The centre features holographic avatars, transparent displays, anamorphic visuals, and custom-built control systems, all developed entirely in-house by Leisung’s young creative team. Its virtual host, Leah, a hyper-realistic metahuman, greets visitors through interactive holographic experiences. “What makes XP Zentrum special isn’t the tech itself,” Sumesh explains, “it’s that everything software, hardware, content is created by our own team. We have developed a lot of tech from India. India’s true strength has always been its mind power. If you look closely, you’ll find brilliance in every corner of this country quiet innovators, problem-solvers, and creators who can turn the impossible into reality. You just have to look, listen, and believe in them.
The Next Generation
Sujithra brings structure and discipline to Sumesh’s vision. “Sales isn’t about chasing targets,” she says. “It’s about consistency. One genuine conversation a day builds empires.”
Their daughter Samyukta represents the next generation of the Leisung story. After studying at Symbiosis and Insead, she joined the company as a marketing intern, rotating through every department before moving into sales. “She grew up watching us work,” Sujithra says. “She saw the highs, the lows, the late nights and decided she wanted to be part of it. She combines creativity with strategic thinking beautifully.”
Samyukta’s involvement ensures that Leisung’s legacy continues, blending the founders’ values with a modern outlook.
Their son Shantanu, a downs syndrome kid whose quiet strength and pure-hearted presence ground the family each day, remains a constant reminder of what truly matters kindness, resilience, and living with purpose.
Sustained Growth with Purpose
Today, Leisung operates across the GCC, with a strong presence in the UAE and Saudi Arabia, the latter now accounting for nearly half of its revenue. The company has also delivered projects in the Philippines and India, including installations at major airports, and is now expanding into Europe.
But for Sumesh, growth has never been about numbers. “We’re not chasing size or valuation,” he says. “We chase simplicity, trust, sustainability, and happiness.” Our partnership with Sacred Groves reflects the same philosophy protecting nature the way we protect relationships. It reminds us that building a business is not just about growth, but about giving back and leaving the world better than we found it.
Leisung recently secured a six-million-dirham project, with another worth eight million on the horizon. Yet, Sumesh remains grounded: “We don’t chase projects, we attract them. We were named Khaleej Times Best Company of the Year. What better validation do we need?”

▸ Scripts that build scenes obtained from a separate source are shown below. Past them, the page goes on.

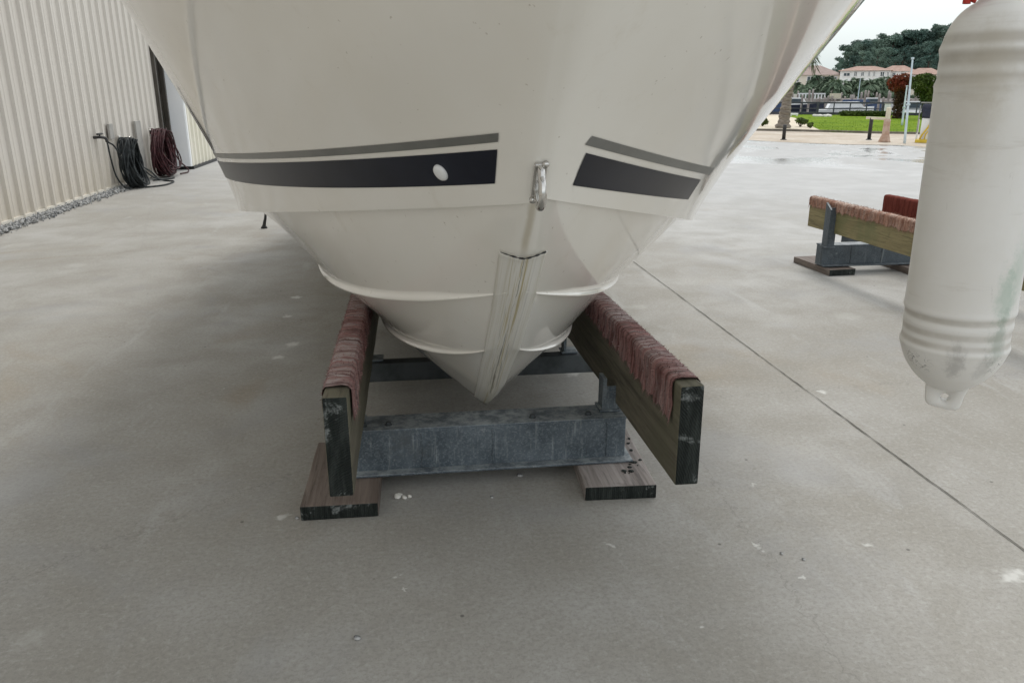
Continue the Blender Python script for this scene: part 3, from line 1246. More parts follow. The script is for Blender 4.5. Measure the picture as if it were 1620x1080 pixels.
ys = [(-.013, .90), (-.010, 1.0), (.010, 1.0), (.013, .90)]
lay = [tab_layer(y_, g_) for y_, g_ in ys]
for i in range(N):
    j = (i+1) % N
    bm.faces.new((lay[0][0][i], lay[0][0][j], lay[0][1][j], lay[0][1][i]))
    bm.faces.new((lay[3][0][i], lay[3][0][j], lay[3][1][j], lay[3][1][i]))
    for a_, b_ in zip(lay[:-1], lay[1:]):
        bm.faces.new((a_[0][i], a_[0][j], b_[0][j], b_[0][i]))
        bm.faces.new((a_[1][i], a_[1][j], b_[1][j], b_[1][i]))
eye = bm_obj('eye', bm, M['vinyl'], fend, True)
eye.rotation_euler = (0, 0, -.62)
bm = bmesh.new()
tube(bm, catmull([(0, 0, .80), (.002, .004, .86), (-.002, .012, .98), (0, .03, 1.12), (.0, .045, 1.235)], 6), .007, 8)
tube(bm, catmull([(.018*math.cos(a), .018*math.sin(a), .814+.006*math.sin(3*a)) for a in [i*.7 for i in range(20)]], 3), .006, 7)
bm_obj('rope', bm, M['rope'], fend, True)
bm = bmesh.new()
tube(bm, catmull([(-.044, -.006, .778), (-.062, -.002, .781), (-.076, .0, .776), (-.086, .0, .764), (-.087, .0, .756)], 6), .0075, 8)
tube(bm, catmull([(-.044, -.012, .775), (-.062, -.010, .776), (-.074, -.008, .768), (-.080, -.008, .759)], 6), .0055, 8)
bm_obj('cord', bm, M['redrope'], fend, True)

# ------------------------------------------------------------------ setting: ground, paths, water
A30 = math.radians(30)
ED, EL = Vector((math.sin(A30), math.cos(A30), 0)), Vector((math.cos(A30), -math.sin(A30), 0))   # seaward, along the shore


def sh(l, d, z=0.0):
    return EL*l+ED*d+Vector((0, 0, z))


SHORE = 53.0
bm = bmesh.new()
# concrete ground, one sheet, with the quay face dropping into the water
c4 = [sh(-900, -900), sh(900, -900), sh(900, SHORE), sh(-900, SHORE)]
bm.faces.new([bm.verts.new(p) for p in c4])
bm.faces.new([bm.verts.new(p) for p in (sh(-900, SHORE), sh(900, SHORE), sh(900, SHORE, -3), sh(-900, SHORE, -3))])
tag(bm_obj('ground', bm, M['concrete']), kind='structure')
bm = bmesh.new()
bm.faces.new([bm.verts.new(p) for p in (sh(-2500, SHORE, -1.25), sh(2500, SHORE, -1.25), sh(2500, 146, -1.25), sh(-2500, 146, -1.25))])
tag(bm_obj('water', bm, M['water']), kind='structure')
bm = bmesh.new()
bm.faces.new([bm.verts.new(p) for p in (sh(-2500, 146, .1), sh(2500, 146, .1), sh(2500, 5000, .1), sh(-2500, 5000, .1))])
tag(bm_obj('far_bank', bm, M['sand']), kind='structure')

# sawn joint in the apron: a thin dark strip with chipped edges
bm = bmesh.new()
r = random.Random(3)
prev = None
for i in range(520):
    y = -3+i*.05
    x = 1.768+.0035*math.sin(y*1.3)+r.uniform(-.0016, .0016) - .0022*(y-3)
    w = .0016+r.uniform(-.0010, .0014)+.0009*abs(math.sin(y*7.3))
    a, b = bm.verts.new((x-w, y, .004)), bm.verts.new((x+w, y, .004))
    if prev:
        bm.faces.new((prev[0], prev[1], b, a))
    prev = (a, b)
M['joint'] = simple('joint filler', (.07, .064, .054), (.17, .16, .14), 30, .95)
tag(bm_obj('expansion_joint', bm, M['joint']), kind='structure')

# sandy strip, sand bed and lawn beyond the apron
edge = [ground_at(1150, 219), ground_at(1190, 222.5), ground_at(1260, 226), ground_at(1340, 229), ground_at(1420, 230), ground_at(1500, 237), ground_at(1640, 250)]
edge = catmull(edge, 4)
edge = [Vector((-6, 40, 0)), Vector((3, 30, 0))]+edge+[Vector((22, 4, 0))]
sheet('sand_path', [*edge, sh(60, 10), sh(60, SHORE-.5), sh(-40, SHORE-.5)], .004, M['sand'])
kerb_px = [(1150, 203.5), (1195, 207), (1250, 208), (1310, 209.5), (1380, 211.5), (1440, 212.5), (1500, 214)]
kp = [ground_at(*p) for p in kerb_px]
sheet('sand_bed', [*kp[:4], ground_at(1290, 199), ground_at(1262, 187), ground_at(1240, 182.5), ground_at(1195, 184), ground_at(1120, 188)], .008, M['bed'])
lawn_b = [ground_at(*p) for p in ((1304, 209), (1320, 209.8), (1380, 211.3), (1440, 212.3), (1500, 213.8), (1560, 216), (1620, 196), (1530, 183), (1440, 178.5), (1340, 178), (1240, 179.5), (1236, 183), (1258, 187), (1276, 196), (1292, 204))]
sheet('lawn', lawn_b, .012, M['grass'])
# tufts of grass fringing the lawn
pts = []
for i in range(2500):
    p = ground_at(rng.uniform(1262, 1500), rng.uniform(184, 212))
    pts.append((p.x, p.y, .022))
for a, b in zip(lawn_b[:5], lawn_b[1:6]):
    for k in range(700):
        p = a.lerp(b, rng.random())+Vector((rng.normal()*.05, rng.normal()*.05, 0))
        pts.append((p.x, p.y, .018))
keep = [q for q in pts]
def inside(x, y, poly):
    c = False
    for i in range(len(poly)):
        a, b = poly[i], poly[i-1]
        if (a.y > y) != (b.y > y) and x < (b.x-a.x)*(y-a.y)/(b.y-a.y)+a.x:
            c = not c
    return c
keep = [q for q in pts if inside(q[0], q[1], lawn_b) or q[2] < .02]
me = quads_mesh('grass_tufts', keep, .035, .5, .35, 3.0)
M['tuft'] = mat_foliage('grass blade', (.09, .16, .008), (.15, .23, .014), 2)
tag(link('grass_tufts', me, M['tuft']), kind='stuff', cat='grass', label='short bright green grass blades of the far lawn')
bm = bmesh.new()
for a, b in zip(kp[:-1], kp[1:]):
    d = (b-a)
    box(bm, (a+b)/2+Vector((0, 0, .035)), (d.length+.02, .09, .075), math.atan2(d.y, d.x), .01)
tag(bm_obj('kerb', bm, M['kerb']), kind='structure')

# ------------------------------------------------------------------ warehouse on the left
WX = -4.05
ware = empty('warehouse', (WX-6, 6, 0))
tag(ware, 'cream ribbed metal warehouse wall running along the left side', 'warehouse')


def ribbed(name, x, y0, y1, z0, z1, mat, parent, pitch=.26, phase=.0, proud=.030, w0=.068, w1=.034):
    prof = []
    y = y0
    k = math.ceil((y0-phase)/pitch)
    prof.append((x, y0))
    while phase+k*pitch < y1-w0:
        c = phase+k*pitch
        if c-w0/2 > y0:
            # low swage either side of the mid flat keeps the sheet from reading as a plane
            prof += [(x, c-w0/2), (x+proud, c-w1/2), (x+proud, c+w1/2), (x, c+w0/2), (x, c+pitch*.40), (x+.004, c+pitch*.43), (x+.004, c+pitch*.57), (x, c+pitch*.60)]
        k += 1
    prof = [p for p in prof if p[1] <= y1]
    prof.append((x, y1))
    bm = bmesh.new()
    zz = [z0, z0+.5, z0+2.0, z1]
    rows = [[bm.verts.new((px, py, z)) for px, py in prof] for z in zz]
    for a, b in zip(rows[:-1], rows[1:]):
        for i in range(len(prof)-1):
            bm.faces.new((a[i], a[i+1], b[i+1], b[i]))
    o = bm_obj(name, bm, mat, None, False, False)
    return attach(o, parent)


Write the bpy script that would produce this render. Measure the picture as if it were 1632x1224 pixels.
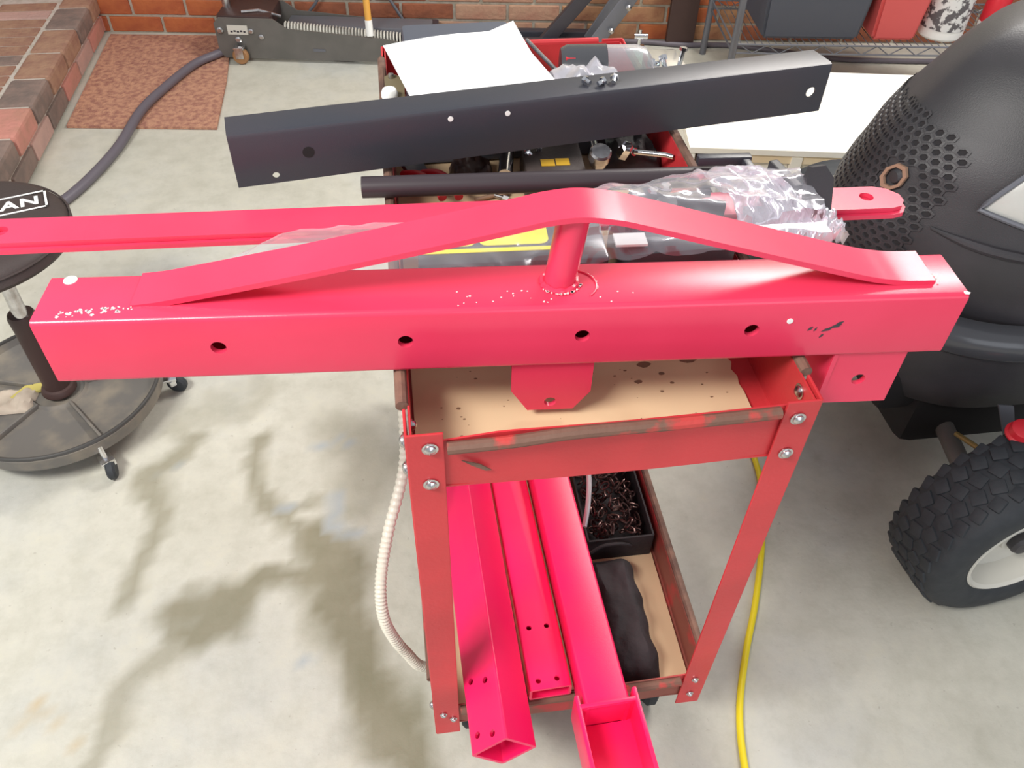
import bpy, bmesh, math, random
from mathutils import Vector, Matrix, Quaternion, noise
from mathutils.geometry import tessellate_polygon
random.seed(7)
SC = bpy.context.scene
for o in list(bpy.data.objects):
    bpy.data.objects.remove(o)
COL = SC.collection
V = Vector

# ------------------------------------------------------------------ camera
cam_d = bpy.data.cameras.new('camera'); cam = bpy.data.objects.new('camera', cam_d); COL.objects.link(cam)
CR = V((0.99050577, -0.13577956, 0.02149976)); CU = V((0.08143235, 0.70551849, 0.70399746)); CF = V((0.11075694, 0.69556277, -0.70987698))
cam.matrix_world = Matrix(((CR.x, CU.x, -CF.x, 0.01506385), (CR.y, CU.y, -CF.y, -0.5171495), (CR.z, CU.z, -CF.z, 1.38694414), (0, 0, 0, 1)))
cam_d.sensor_width = 36; cam_d.lens = 1312.95 / 1632 * 36; cam_d.clip_start = .02; cam_d.clip_end = 60
SC.camera = cam

# ------------------------------------------------------------------ light
w = bpy.data.worlds.new('overcast_daylight'); SC.world = w; w.use_nodes = True
bg = w.node_tree.nodes['Background']; bg.inputs[0].default_value = (.93, .95, 1.0, 1); bg.inputs[1].default_value = .50
def area(name, loc, target, sx, sy, power, color):
    d = bpy.data.lights.new(name, 'AREA'); d.shape = 'RECTANGLE'; d.size = sx; d.size_y = sy; d.energy = power; d.color = color
    o = bpy.data.objects.new(name, d); COL.objects.link(o); o.location = loc
    o.rotation_euler = (V(target) - V(loc)).to_track_quat('-Z', 'Y').to_euler(); return o
area('ceiling_tube_lamp', (-1.2, -.55, 2.45), (-.6, .1, 0), 1.2, .35, 74, (1, .98, .92))
area('ceiling_tube_lamp', (1.7, 1.9, 2.45), (1.1, 1.3, 0), 1.2, .3, 66, (1, .96, .9))
area('garage_door_daylight', (1.2, -3.2, 1.7), (.2, .2, .6), 2.6, 1.8, 30, (.86, .92, 1))
vs = SC.view_settings; vs.view_transform = 'Standard'; vs.look = 'None'; vs.gamma = 1; vs.exposure = 0.0; vs.use_curve_mapping = False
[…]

His advice to the AV industry is simple: “Don’t just sell, build relationships. Sales isn’t about talking, it’s about listening. Ask questions, understand people. Business is human-to-human. Be genuine, and others will sense it.”
His approach to meetings reflects this ethos. “People ask what my plan is, before negotiations. I tell them I have none. I’ll listen, understand their needs, and respond honestly, even if it means saying, ‘I can do this, but it’ll cost me.’ Planning shouldn’t be scheming; it should be authentic.”
The Leisung Difference
From a living-room startup to an award-winning enterprise, the Leisung story is one of resilience, empathy, and belief. “We started with nothing,” says Sumesh. “No capital, no office, just conviction. Today, we’re among the top three in our sector. We may not be the biggest, but we are proud to be the best.”
Their goal remains unchanged “To be the easiest company to work with, for employees, partners, and customers.” Seven years on, with perfect client retention, an enviable culture, and a growing legacy, Leisung proves that when you build on trust rather than transactions, success follows naturally.
And that, perhaps, is the real lesson of the Leisung way, that technology may power the business, but it’s humanity that powers the brand.